Vorliegend hat der Kläger unbestritten dargetan, dass die Glasbausteinfelder nicht mehr als 10 % der gesamten Außenwandfläche des Gebäudes ausmachen.

Deshalb können die schadhaften Glasbausteine ohne Rücksicht auf die Anforderungen der Energieeinsparverordnung ausgetauscht werden.

Nach dem insoweit ebenfalls unbestrittenen Vortrag des Klägers können derartige Glasbausteine auf dem Markt ohne Schwierigkeiten nachgekauft werden.

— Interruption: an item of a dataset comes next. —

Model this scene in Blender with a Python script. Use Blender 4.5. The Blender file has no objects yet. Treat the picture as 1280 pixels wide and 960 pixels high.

4. Der angefochtene Wohnungseigentümerbeschluss war somit für ungültig zu erklären.

Die Kostenentscheidung für beide Instanzen erging nach § 91 ZPO.

Die Entscheidung über die vorläufige Vollstreckbarkeit, die nur die Kostenentscheidung betrifft, beruht auf §§ 708 Nr. 10, 713 ZPO.

Der Streitwert für beide Instanzen wurde gemäß § 49 a Abs. 1 S. 2 Gerichtskostengesetz festgesetzt. Zur Ermittlung des maßgeblichen Fünffachen des Wertes des Interesses des Klägers wurden die von den Beklagten in dem Berufungsverfahren angegebenen Gesamtreparaturkosten für den Einbau von Fenstern in Höhe von 10.974,30 EUR zugrunde gelegt und berücksichtigt, dass der Miteigentumsanteil des Klägers 42/1000 beträgt (10.974,30 EUR : 1000 x 42 x 5 = 2.304,60 EUR).

Der Streitwert beider Instanzen wird festgesetzt auf jeweils 2.304,60 Euro.